The snow was no big news for Saccone, 27. He shoveled and plowed out of dozens of similar storms while growing up in Syracuse, N.Y., he said.

"You've just got to take your time. People tend to go nuts around here when they see snow," said Saccone, of Chewsville.

He and Griffith began plowing Funkstown's roads after about 2 inches of snow had fallen late Saturday, Feb. 15, they said.

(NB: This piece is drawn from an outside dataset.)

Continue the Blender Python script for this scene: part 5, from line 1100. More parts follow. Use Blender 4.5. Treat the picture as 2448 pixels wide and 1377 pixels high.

They added salt and anti-skid material to the roads and continued to plow throughout the duration of the long snowfall and for about three days after the snow ended, they said.

Griffith and Saccone worked first to clear intersections and the town's main thoroughfare before clearing dead-end streets and roads leading to the town's five pumping stations, wastewater treatment plant and lagoon, they said.

One man drove the snow plow while the other served as a navigator in the passenger seat, making sure pedestrians and vehicles parked along the road were well clear of the truck, they said.

"My biggest worry is the kids," said Griffith, of Funkstown. "They think it's time to play when you're plowing the streets. They want to catch a ride on the back of the truck. You've got to be alert at all times."

Finding a place for all the plowed snow proved to be another challenge, said Griffith and Saccone, who dumped most of the white stuff in Funkstown's community park. They tried to work with town residents to plow where vehicles were parked - and found that most Funkstown residents were more than willing to cooperate.

"The people here are pretty courteous," said Saccone, who suggested moving vehicles from main roads within four hours to help speed up the street clearing process.

Equipment problems made a hard job even tougher. The town's 14-year-old dump truck with plow broke down before the snow removal work was completed, and the pickup truck-mounted plow had to be repaired to finish the task, Griffith said.

Funkstown Assistant Mayor Paul Crampton has offered the use of a truck if needed to plow more snow, Griffith said.

To make matters worse, the heavy snow collapsed the roof on a storage barn near the town's lagoon, he said. Griffith and Saccone have been working to help clear that mess, they said.

The two also hand-shoveled the sidewalks in front of Town Hall and a few other locations, and appreciated the help of Funkstown residents who cleared sidewalks with their snow-blowers and shovels, they said.

"They're good people," Griffith said. "We appreciate all the help they give us."